Jodori, henkawaza

This is a series of stills I pulled from some video clips of this week’s training. We are doing a jodori variation.
Uke: Patrick Brown
Nage: Autrelle Holland
Camera holder person: Heather Vega

1. This first photo is just the start. Uke attacks with a yokomen to the right side of my head.

2. Next is the initial awase. On this sort of attack, you can match the strike right at the outside of the wrist, but you have to catch it rather early. Also, you have to angle your own head out of the path that the jo takes, or you will smack yourself in the face with it.

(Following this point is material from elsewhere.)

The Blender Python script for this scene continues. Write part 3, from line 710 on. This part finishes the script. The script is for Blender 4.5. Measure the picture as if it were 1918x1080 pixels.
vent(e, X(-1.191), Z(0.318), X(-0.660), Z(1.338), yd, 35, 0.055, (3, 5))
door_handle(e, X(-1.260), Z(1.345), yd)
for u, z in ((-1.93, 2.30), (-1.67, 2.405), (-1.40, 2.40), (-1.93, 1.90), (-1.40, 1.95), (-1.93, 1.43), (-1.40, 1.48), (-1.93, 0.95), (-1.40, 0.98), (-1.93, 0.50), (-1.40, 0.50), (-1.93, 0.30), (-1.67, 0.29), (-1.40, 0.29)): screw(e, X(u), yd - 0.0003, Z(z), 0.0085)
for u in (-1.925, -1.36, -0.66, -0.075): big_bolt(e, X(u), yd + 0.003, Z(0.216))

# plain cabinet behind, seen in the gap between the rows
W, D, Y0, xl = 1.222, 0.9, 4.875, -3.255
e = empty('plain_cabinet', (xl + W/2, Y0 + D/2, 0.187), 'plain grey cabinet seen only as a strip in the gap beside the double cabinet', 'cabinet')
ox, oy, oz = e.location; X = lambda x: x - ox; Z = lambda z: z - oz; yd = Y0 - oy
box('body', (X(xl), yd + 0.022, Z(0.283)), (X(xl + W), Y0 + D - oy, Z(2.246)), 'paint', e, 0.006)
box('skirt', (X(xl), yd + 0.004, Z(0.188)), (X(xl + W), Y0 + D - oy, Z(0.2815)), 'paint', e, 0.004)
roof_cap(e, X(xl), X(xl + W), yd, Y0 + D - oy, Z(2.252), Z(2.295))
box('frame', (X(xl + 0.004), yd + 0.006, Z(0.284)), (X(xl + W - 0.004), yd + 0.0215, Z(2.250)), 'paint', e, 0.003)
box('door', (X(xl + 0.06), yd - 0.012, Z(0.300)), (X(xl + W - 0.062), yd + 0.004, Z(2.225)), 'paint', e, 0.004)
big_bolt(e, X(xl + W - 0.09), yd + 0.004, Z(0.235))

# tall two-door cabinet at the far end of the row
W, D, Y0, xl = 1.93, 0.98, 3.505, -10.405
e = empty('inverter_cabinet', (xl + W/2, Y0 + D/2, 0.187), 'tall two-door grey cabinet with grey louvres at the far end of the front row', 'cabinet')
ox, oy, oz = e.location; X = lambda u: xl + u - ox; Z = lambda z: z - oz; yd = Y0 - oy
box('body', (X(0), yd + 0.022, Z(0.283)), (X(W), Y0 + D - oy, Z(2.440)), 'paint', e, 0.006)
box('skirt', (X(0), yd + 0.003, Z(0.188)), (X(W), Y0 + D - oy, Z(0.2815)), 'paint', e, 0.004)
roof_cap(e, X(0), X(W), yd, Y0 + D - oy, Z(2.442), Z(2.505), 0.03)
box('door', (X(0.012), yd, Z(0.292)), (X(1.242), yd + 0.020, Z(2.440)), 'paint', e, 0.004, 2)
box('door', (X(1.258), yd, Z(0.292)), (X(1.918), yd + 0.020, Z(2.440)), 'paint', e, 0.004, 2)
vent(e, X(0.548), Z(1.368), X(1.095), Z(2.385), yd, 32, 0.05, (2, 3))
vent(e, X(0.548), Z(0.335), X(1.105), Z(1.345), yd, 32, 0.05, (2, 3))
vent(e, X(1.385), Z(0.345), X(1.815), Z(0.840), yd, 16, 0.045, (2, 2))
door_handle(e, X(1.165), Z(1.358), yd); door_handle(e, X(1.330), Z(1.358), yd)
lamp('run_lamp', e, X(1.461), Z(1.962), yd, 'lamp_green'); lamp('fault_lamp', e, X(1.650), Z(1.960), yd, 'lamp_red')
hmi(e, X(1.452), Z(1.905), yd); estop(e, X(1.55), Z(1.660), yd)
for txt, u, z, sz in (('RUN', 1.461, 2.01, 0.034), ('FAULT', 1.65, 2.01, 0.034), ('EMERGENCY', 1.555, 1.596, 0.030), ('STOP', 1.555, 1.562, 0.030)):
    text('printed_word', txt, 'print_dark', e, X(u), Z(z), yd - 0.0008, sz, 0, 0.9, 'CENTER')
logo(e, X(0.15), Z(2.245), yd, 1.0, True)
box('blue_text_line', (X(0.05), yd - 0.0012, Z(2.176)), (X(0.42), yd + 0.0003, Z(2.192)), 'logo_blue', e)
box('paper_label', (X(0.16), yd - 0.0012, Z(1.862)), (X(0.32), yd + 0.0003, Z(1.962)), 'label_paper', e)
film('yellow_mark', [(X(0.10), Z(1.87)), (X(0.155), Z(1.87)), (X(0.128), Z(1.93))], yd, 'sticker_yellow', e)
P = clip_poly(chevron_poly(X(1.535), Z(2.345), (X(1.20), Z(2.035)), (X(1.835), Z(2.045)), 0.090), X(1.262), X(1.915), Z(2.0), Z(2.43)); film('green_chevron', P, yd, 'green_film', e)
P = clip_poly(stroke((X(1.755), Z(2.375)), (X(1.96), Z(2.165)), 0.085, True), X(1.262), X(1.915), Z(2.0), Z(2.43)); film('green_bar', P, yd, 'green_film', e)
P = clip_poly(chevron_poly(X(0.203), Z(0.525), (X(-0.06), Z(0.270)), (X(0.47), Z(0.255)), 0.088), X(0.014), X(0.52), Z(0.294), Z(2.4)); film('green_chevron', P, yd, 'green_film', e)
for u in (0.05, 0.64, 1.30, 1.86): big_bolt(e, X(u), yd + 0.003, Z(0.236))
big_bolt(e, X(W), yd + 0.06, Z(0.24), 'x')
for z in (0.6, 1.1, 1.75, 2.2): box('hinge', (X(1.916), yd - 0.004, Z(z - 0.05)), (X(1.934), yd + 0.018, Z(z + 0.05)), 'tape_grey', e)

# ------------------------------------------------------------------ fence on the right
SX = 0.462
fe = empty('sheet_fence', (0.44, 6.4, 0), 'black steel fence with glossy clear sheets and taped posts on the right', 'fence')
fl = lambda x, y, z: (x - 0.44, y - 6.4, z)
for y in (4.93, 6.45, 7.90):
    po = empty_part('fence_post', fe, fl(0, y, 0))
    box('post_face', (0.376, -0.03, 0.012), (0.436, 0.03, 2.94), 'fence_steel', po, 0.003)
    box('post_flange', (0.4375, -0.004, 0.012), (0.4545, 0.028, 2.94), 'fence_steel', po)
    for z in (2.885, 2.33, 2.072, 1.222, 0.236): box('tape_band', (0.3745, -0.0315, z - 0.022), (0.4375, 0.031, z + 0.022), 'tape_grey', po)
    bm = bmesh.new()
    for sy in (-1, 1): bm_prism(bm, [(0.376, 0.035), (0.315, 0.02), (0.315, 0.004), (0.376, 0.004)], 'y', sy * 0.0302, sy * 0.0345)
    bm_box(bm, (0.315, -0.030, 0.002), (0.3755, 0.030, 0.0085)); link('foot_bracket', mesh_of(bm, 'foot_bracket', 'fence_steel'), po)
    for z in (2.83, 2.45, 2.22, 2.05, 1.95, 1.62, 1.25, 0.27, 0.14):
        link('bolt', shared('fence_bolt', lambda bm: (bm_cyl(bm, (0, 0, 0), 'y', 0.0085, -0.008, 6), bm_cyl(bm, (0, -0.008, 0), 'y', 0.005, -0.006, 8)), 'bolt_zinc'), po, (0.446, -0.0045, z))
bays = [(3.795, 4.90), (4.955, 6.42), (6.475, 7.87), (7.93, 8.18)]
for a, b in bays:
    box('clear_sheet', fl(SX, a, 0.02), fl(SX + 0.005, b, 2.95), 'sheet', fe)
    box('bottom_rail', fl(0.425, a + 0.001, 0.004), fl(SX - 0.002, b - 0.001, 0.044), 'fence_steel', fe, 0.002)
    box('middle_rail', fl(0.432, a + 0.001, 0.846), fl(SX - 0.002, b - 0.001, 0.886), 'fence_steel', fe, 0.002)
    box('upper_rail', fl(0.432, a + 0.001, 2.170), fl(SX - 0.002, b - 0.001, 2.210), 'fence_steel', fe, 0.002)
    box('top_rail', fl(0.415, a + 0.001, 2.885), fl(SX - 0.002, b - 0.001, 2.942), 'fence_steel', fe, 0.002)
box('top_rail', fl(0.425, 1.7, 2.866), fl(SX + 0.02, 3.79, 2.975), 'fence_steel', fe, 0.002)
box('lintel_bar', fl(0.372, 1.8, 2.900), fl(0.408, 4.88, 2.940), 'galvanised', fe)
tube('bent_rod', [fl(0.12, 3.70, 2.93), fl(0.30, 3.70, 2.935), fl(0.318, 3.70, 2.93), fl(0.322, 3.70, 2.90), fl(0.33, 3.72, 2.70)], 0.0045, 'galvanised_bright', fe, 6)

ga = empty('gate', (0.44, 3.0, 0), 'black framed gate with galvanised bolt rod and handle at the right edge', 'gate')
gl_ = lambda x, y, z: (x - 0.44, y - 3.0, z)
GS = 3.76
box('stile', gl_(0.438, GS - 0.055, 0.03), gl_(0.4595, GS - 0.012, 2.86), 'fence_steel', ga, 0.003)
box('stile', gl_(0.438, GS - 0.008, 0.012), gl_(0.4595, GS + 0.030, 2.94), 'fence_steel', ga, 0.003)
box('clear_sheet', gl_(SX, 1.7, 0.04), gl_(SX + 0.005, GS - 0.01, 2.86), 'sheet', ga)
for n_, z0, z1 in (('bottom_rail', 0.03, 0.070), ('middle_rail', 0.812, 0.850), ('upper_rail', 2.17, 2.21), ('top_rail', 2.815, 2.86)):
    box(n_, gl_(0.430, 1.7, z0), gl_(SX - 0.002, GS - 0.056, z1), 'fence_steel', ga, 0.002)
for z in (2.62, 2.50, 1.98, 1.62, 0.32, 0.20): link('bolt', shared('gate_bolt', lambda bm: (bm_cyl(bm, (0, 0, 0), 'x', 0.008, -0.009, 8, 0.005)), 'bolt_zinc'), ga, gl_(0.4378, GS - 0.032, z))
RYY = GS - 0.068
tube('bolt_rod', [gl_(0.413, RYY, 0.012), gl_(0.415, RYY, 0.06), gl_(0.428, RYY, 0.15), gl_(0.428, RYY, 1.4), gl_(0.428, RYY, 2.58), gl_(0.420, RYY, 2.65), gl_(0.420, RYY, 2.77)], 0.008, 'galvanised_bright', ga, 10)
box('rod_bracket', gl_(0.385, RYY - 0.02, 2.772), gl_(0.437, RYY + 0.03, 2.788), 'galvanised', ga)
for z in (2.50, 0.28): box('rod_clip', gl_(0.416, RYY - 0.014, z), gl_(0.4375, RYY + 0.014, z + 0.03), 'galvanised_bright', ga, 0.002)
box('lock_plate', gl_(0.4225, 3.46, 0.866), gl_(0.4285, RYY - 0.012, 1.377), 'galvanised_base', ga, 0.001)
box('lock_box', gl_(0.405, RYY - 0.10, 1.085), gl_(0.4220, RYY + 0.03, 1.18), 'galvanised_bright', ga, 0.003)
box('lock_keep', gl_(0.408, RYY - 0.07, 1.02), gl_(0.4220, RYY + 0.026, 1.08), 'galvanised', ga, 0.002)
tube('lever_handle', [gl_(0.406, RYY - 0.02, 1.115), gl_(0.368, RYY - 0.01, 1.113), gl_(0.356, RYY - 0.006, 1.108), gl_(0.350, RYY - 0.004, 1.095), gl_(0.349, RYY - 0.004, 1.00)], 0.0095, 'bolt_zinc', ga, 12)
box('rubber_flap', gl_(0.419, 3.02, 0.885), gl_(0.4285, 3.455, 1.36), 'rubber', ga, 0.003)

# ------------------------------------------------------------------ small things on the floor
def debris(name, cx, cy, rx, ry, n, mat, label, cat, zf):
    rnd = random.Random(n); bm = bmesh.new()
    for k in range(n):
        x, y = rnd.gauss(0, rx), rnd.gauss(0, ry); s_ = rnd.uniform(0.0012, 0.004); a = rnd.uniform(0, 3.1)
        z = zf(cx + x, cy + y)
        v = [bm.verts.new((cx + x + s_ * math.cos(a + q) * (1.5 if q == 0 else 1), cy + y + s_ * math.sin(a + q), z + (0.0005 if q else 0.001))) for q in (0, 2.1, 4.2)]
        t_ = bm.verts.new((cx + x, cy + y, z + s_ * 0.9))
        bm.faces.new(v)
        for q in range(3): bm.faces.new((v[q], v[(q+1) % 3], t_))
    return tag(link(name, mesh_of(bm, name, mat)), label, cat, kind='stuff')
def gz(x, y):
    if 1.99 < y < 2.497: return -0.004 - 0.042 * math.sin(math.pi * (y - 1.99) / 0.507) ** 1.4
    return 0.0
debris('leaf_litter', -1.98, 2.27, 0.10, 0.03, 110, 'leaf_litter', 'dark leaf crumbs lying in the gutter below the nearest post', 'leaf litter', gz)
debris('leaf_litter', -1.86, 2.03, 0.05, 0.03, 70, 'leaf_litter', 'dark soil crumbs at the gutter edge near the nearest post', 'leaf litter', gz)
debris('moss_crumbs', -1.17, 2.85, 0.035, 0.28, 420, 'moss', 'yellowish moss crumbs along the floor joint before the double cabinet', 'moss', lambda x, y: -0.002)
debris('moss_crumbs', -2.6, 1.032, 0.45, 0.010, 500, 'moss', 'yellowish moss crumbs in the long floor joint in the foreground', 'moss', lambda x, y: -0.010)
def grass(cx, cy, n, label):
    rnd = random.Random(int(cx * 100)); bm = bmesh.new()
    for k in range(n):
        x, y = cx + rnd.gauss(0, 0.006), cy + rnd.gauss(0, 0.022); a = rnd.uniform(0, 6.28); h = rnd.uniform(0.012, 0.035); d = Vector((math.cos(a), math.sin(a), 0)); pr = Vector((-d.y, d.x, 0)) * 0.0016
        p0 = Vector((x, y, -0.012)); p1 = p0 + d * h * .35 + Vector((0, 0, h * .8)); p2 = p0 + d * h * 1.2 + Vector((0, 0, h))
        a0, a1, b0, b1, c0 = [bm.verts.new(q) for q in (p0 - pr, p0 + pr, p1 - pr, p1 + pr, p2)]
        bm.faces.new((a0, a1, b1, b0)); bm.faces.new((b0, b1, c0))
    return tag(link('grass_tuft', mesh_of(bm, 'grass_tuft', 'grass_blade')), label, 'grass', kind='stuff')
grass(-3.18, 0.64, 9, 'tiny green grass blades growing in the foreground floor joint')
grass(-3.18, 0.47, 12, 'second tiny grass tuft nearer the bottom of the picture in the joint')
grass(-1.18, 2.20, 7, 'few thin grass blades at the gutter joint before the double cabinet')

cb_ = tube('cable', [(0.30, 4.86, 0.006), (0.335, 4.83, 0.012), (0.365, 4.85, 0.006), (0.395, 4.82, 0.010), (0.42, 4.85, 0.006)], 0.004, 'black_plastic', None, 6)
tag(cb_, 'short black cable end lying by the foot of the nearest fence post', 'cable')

3. The awase finished. I have completed my entry to his side, and there is an obvious atemi with the left hand to the face that is implied but not performed. For this waza, the left hand moves in a way similar to kaiten nage.

4. Here, I start unbalancing uke with pressing his neck down toward his off-balance position. A few things are worth mentioning here in this still. One, I could opt to finish with a choke by bringing the left hand across the front of uke’s neck and clasping my right hand which is behind the neck. From that grasp, I can also finish by throwing forward with a kubi nage technique. I’m using the left hand to monitor his right arm by pressing his elbow into his side and supress it’s movement so that I can safely continue.

5. My unbalanced partner. The only thing worth mentioning here is that he releases the jo with the right hand to catch his balance. The jo is already half disarmed! Stepping on that hand with shoes in a combative scenario is fine, and leads to different waza.

6. Here, what’s a little hard to see is that I stomp the jo to finish the disarm. This should work if the jo is held with one hand or two. In a combat scenario, continuing to hold the jo would find uke with his hand (s) pinned to with it to ground, with his hands being scraped on said ground, and open to obvious knees and fists. You can disarm a knife similarly, assuming you have shoes on. I don’t recommend doing this with a katana in mind, since in the speed of it all, you might stomp down on an edge up blade, which would suck.

7. Here, my responsible uke, gives a last ditch effort of attack, and lashes out with a rather wild roundhouse type swing. Instead of blocking, I zone away from it and finish by turning 180 degrees and finishing kokyunage.